Crimes against Indians have made waves on social media, she said, and in conversation. Everyone knows about Srinivas Kuchibhotla. (The Indian press, which maintains a considerable influence on the diaspora, has covered such incidents extensively.) “There’s not a big white community in Jersey City, so we feel safe here,” she confessed. Still, at the mall, she wondered who might have a gun.

“We are really thankful for America,” she told me. “We have a better life, but we have no peace of mind now.” When her son has his degree, she said she may return to India. She sees no future for herself here now.

That’s a discussion many Indian Americans are having right now, suggested Sangay Mishra, the author of Desis Divided: The Political Lives of South Asian Americans. “People are really, really concerned. They’re concerned about their safety, they’re concerned about their kids, and they’re concerned about their place in American society,” he said. “They’ve always felt that they have been seen as different, treated differently, but at the same time felt there was space for becoming a part of American society. But at this moment people are asking the question: ‘Do we really belong here?’ ”

To be sure, there are Indian Americans who see no connection between hate speech, violent crime, and the president’s position on immigrants. Dave Pravesh is one of them. He’s the founder of that local chamber of commerce on Newark Avenue, and his shop sells jewelry and cologne. He voted for Trump, in part because of his frustrations with Obamacare.

Pravesh reminded me that Indian merchants in the United States are killed every year, to little attention from the U.S. media. Hate crime against Indians in Jersey City itself goes back to a white-power gang called the Dotbusters—so named for the bindi that Hindu women wear on their foreheads—that terrorized the area in the 1980s. He recalled the stares he got at an ice cream parlor in deep-blue Princeton, New Jersey, and recounted how a white insurance agent had expressed disbelief that his friend might be so successful as to own dozens of KFC franchises in New York. “It’s not at all influenced by Trump, not one bit,” he said.

On Newark Avenue, too, it’s not uncommon to see portraits and photographs of Narendra Modi, the Indian prime minister whose own controversial attitudes toward Indian Muslims have drawn international condemnation.* Some Indian Modi supporters, like American Trump supporters, see themselves as victims of Islamic violence.

But there are also about 180 million Indian Muslims who are represented in the immigrant population in the United States. Anwar Feroz Siddiqi is one of them. He’s the president of the New Jersey chapter of the Association of Indians in America and organizes a competition for high-schoolers that takes place each year on Gandhi’s birthday at Princeton University. Thousands of kids have participated.

His own family offers a classic case of assimilation: Both his kids married Christians. “When we get together for Thanksgiving we have a mini United Nations at home,” he joked. Still, he described a high level of anxiety among friends and members. “It’s very disheartening. There has got to be some kind of cooling down of the rhetoric.”

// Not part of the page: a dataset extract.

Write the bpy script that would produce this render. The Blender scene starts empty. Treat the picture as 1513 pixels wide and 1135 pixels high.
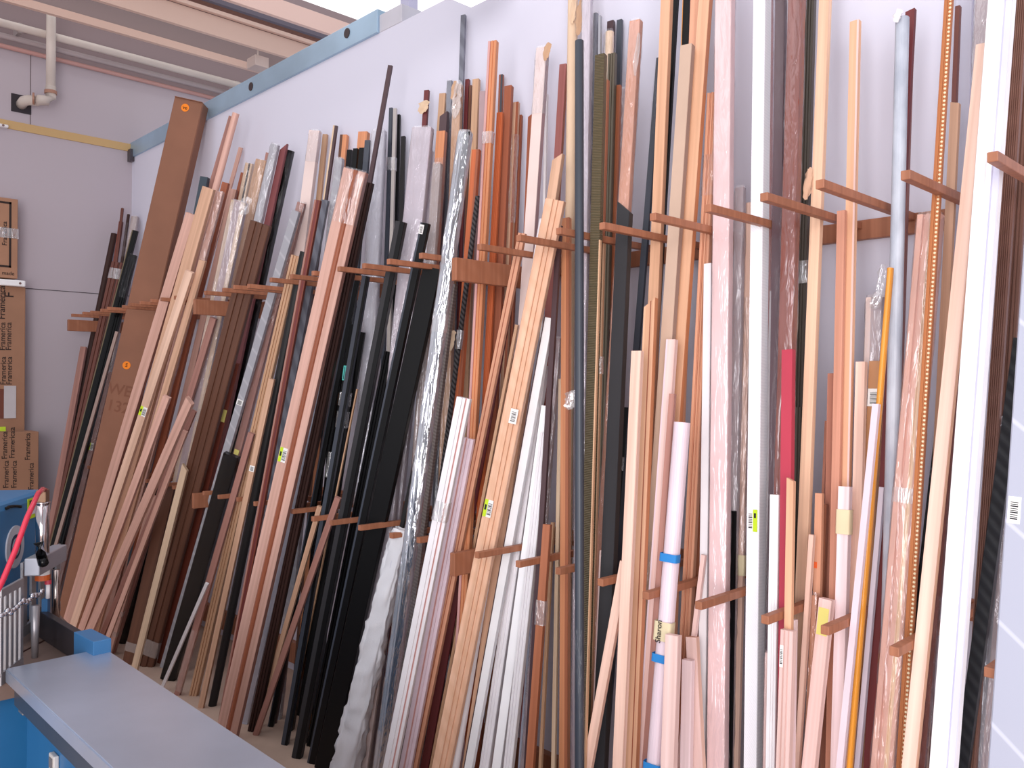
# Frame-moulding rack along a workshop partition.  z up, metres.  Partition face is y = 0, the rack stands on its -y side.
import math, random
import numpy as np

# ---------------------------------------------------------------- camera model (1513 x 1135 frame)
PW, PH, FPX = 1513.0, 1135.0, 1249.0
EYE = np.array([0.0, -2.1, 1.4])
YAW, ROLL = math.radians(46.0), math.radians(0.35)
FWD = np.array([-math.sin(YAW), math.cos(YAW), 0.0])
_R = np.array([math.cos(YAW), math.sin(YAW), 0.0])
_U = np.array([0.0, 0.0, 1.0])
RGT = _R * math.cos(ROLL) + _U * math.sin(ROLL)
UPV = _U * math.cos(ROLL) - _R * math.sin(ROLL)

def ray(px, py):
    return FWD + RGT * ((px - PW / 2) / FPX) - UPV * ((py - PH / 2) / FPX)

def proj(P):
    v = np.asarray(P, float) - EYE
    z = v @ FWD
    return PW / 2 + FPX * (v @ RGT) / z, PH / 2 - FPX * (v @ UPV) / z

def on_x(px, py, x):
    r = ray(px, py); return EYE + r * ((x - EYE[0]) / r[0])
def on_y(px, py, y):
    r = ray(px, py); return EYE + r * ((y - EYE[1]) / r[1])
def on_z(px, py, z):
    r = ray(px, py); return EYE + r * ((z - EYE[2]) / r[2])

# ---------------------------------------------------------------- rack numbers
RACK_Z = (1.80, 0.905)
PEG_Y = -0.48
PEG_X = [-0.33, -0.479, -0.638, -0.785, -0.915, -1.07, -1.215, -1.37, -1.515, -1.665, -1.82, -2.107, -2.26, -2.43, -2.575, -2.725,
         -2.89, -3.05, -3.2, -3.35, -3.5, -3.66, -3.98, -4.13, -4.28, -4.43, -4.58, -4.73, -4.88, -5.03, -5.18, -5.33, -5.48]
BRK_X = [-1.965, -3.82, -5.66]
LEAN = 0.09
ZREF = 1.8

# ---------------------------------------------------------------- the mouldings, traced from the photograph
STRIPS = []
SECTION = ['']
WIDEN = 1.12
def S(L, xt, yt, xb, yb, w, col, label, **o):
    w = w * o.pop('wk', 1.3 if 'bare timber' in SECTION[0] and w < 30 else WIDEN if w < 45 else 1)
    o.setdefault('g', SECTION[0])
    o.setdefault('ln', .21 if 'far end' in SECTION[0] else .13 if 'bare timber' in SECTION[0] else LEAN)
    STRIPS.append(dict(L=L, t=(xt, yt), b=(xb, yb), w=w, col=col, label=label, i=len(STRIPS), **o))

# --- far end, beyond the tall carton
SECTION[0] = 'mouldings at the far end beyond the tall carton'
S(0, 181, 308, 152, 560, 4, 'mahog', 'thin reddish stick reaching highest beyond the tall carton')
S(0, 190, 317, 156, 560, 4, 'choc', 'thin dark stick with a clear wrapped tip beyond the tall carton', wrap=(330, 380))
S(0, 200, 321, 159, 560, 10, 'taupe', 'clear plastic wrapped greyish moulding tucked against the carton near the corner', wrap=1)
S(0.5, 179, 328, 146, 560, 6, 'brick', 'slim red-brown stick beside the black pole near the room corner')
S(1, 168, 345, 116, 600, 9, 'choc', 'dark brown rounded pole outermost in the far corner bundle', p='round')
S(1.5, 124, 513, 90, 700, 9, 'rosew', 'short pinkish brown strip at the outer edge of the far bundle')
S(2, 174, 388, 84, 790, 16, 'mahog', 'wide mahogany board with a band of clear tape near its top', tapes=[(405, 16)], p='groove', st=[(.2, .32, 'choc')])
S(2.5, 200, 341, 98, 730, 9, 'black', 'long black moulding with an olive edge beyond the carton', st=[(-.5, -.3, 'bronze')])
S(3, 197, 377, 90, 800, 11, 'black', 'broad glossy black moulding under clear film beside the carton', wrap=(385, 440), k='gloss', p='groove')
S(3.5, 173, 490, 84, 800, 5, 'taupe', 'narrow pale grey strip lying over the black mouldings')
S(4, 163, 550, 92, 840, 9, 'rosew', 'mauve brown strip with sparkling plastic edge against the carton', wrap=1, tags=[(660, 'green', .8, 11)])

S(4.5, 283, 152, 112, 905, 50, 'carton', 'tall brown cardboard carton with round orange stickers standing highest at the far end', n='tall_carton', k='paper', T=.09, b_=22, g='', d=.3, ln=.172)

# --- bare pinkish timber beside the carton
SECTION[0] = 'bare timber strips just in front of the tall carton'
S(0, 303, 262, 262, 480, 11, 'teal', 'dark teal strip peeking between the carton and the pink timber')
S(0, 342, 172, 205, 640, 6, 'rosew', 'darker thin strip paired with the tallest pinkish pole', T=.012)
S(1, 348, 167, 215, 660, 9, 'pine', 'tallest pinkish timber pole rising above its bundle', p='round')
S(0, 356, 218, 240, 640, 5, 'pine', 'thin pinkish stick standing clear against the white wall', T=.012)
S(0, 361, 256, 270, 620, 8, 'rust', 'short brown stick between the pink timber and the wrapped pale pair')
S(1, 369, 242, 290, 640, 10, 'cream', 'clear wrapped cream moulding with a dark stripe', wrap=1, st=[(0, .25, 'choc')])
S(1, 387, 237, 300, 640, 14, 'tan', 'clear wrapped light brown moulding in the paired pack', wrap=1)
S(1, 396, 226, 310, 640, 5, 'rosew', 'thin rose brown stick beside the wrapped light brown moulding')
S(5, 309, 278, 130, 915, 15, 'sand', 'wide sandy timber strip high in the pinkish bundle')
S(3, 326, 284, 172, 860, 9, 'pine', 'pinkish strip with a shiny clear film edge in the timber bundle', wrap=1)
S(2, 334, 270, 190, 860, 9, 'rust', 'rusty brown strip among the pinkish timber')
S(3, 346, 280, 205, 880, 9, 'pine', 'pinkish strip next to the mauve wrapped moulding', side='rosew')
S(5.5, 283, 316, 100, 921, 13, 'pine', 'pinkish timber strip nearest the carton with a stained end', side='rosew')
S(6, 281, 401, 108, 928, 11, 'pale', 'palest square timber strip with a green price sticker', tags=[(607, 'green', .9, 15)])
S(5, 298, 330, 124, 936, 9, 'rosew', 'rose brown strip behind the palest square strip')
S(6, 247, 586, 119, 935, 10, 'pine', 'pink strip starting at mid height beside the stickered strip')
S(5, 300, 385, 140, 940, 9, 'sand', 'sandy strip crossing the middle of the pinkish bundle')
S(6, 282, 589, 128, 943, 12, 'pine', 'flat pinkish strip with a slanted sawn top at mid height', m=-.5)
S(6, 287, 607, 146, 951, 7, 'rosew', 'slim brown strip directly beside the slant topped pinkish strip')
S(7, 274, 637, 155, 954, 7, 'pine', 'slim pink strip ending in a bunch above the saw table')
S(7, 228, 733, 163, 956, 9, 'pine', 'short pinkish offcut with clear tape near its foot', tapes=[(905, 8), (935, 8)], ft=1)
S(5, 316, 470, 168, 956, 9, 'rosew', 'dull pink strip bordering the shiny black wrapped moulding')
S(3, 240, 700, 188, 925, 11, 'black', 'shiny black film wrapped moulding in a gap by the pink timber', wrap=1, k='gloss')
S(6, 252, 715, 190, 981, 15, 'umber', 'brown plank end with clear tape standing by the saw table', tapes=[(955, 14)], ft=1)
S(7, 275, 686, 200, 985, 9, 'cream', 'cream batten with a notched pointed top', m=-.9, ft=1)

# --- browns, greys and big pink moulding
SECTION[0] = 'mouldings between the timber bundle and the black stock'
S(2, 354, 298, 255, 770, 22, 'mauve', 'mauve and cream moulding in loose clear plastic with white tape', flaps=[(366, 302, 17, 26, 'film')], wrap=1, st=[(-.5, -.25, 'cream'), (.2, .5, 'cream')], tapes=[(611, 20)])
S(1, 407, 214, 330, 560, 12, 'grey', 'clear wrapped grey moulding with a tan capped end', wrap=1)
S(3, 386, 330, 213, 987, 28, 'umber', 'broad grooved dark brown board reaching the floor by the table', p='groove', ft=1, tapes=[(955, 26)])
S(4, 349, 537, 238, 985, 14, 'brick', 'red brown plank carrying a yellow sticky note', tags=[(613, 'note', .9, 19)])
S(2, 421, 212, 330, 640, 10, 'mauver', 'flat mauve red strip with a pointed mitred top', m=1.2)
S(1, 427, 222, 345, 600, 15, 'black', 'black moulding in silvery crumpled film behind the mauve strip', wrap=1, k='gloss')
S(5, 438, 312, 236, 1007, 12, 'grey', 'long pale grey moulding with diagonal lines and a silver edge', k='diag', tags=[(594, 'white', .9, 9)])
S(3, 380, 545, 262, 930, 9, 'black', 'thin black strip beside the diagonal lined grey moulding')
S(6, 343, 672, 249, 1003, 23, 'black', 'wide black moulding in bubbly plastic with a short square top', wrap=1, k='gloss', tags=[])
S(4, 446, 300, 300, 870, 12, 'rosew', 'rose wrapped moulding sparkling beside the grey diagonal one', wrap=1, tags=[(671, 'note', .7, 16)])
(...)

Indian Americans don’t have a big political presence. They vote Democratic, but they are more likely than other Asian immigrants to be foreign-born and less likely to be citizens. But they, like other left-wing Americans under Trump, are finding their footing. After Kuchibhotla’s death, there were vigils and marches across the country.

“We’re trying to wrestle with it, and trying to come up with a way to manage it,” Siddiqi said. He was impressed by the boldness of Shree Chauhan, an American of Indian descent who confronted Sean Spicer in a D.C. Apple store. “Such a great country that allows you to be here,” the press secretary responded.

“People like Chauhan make America great,” said Siddiqi.

*Correction, March 31, 2017: This article originally misspelled Narenda Modi’s first name. (Return.)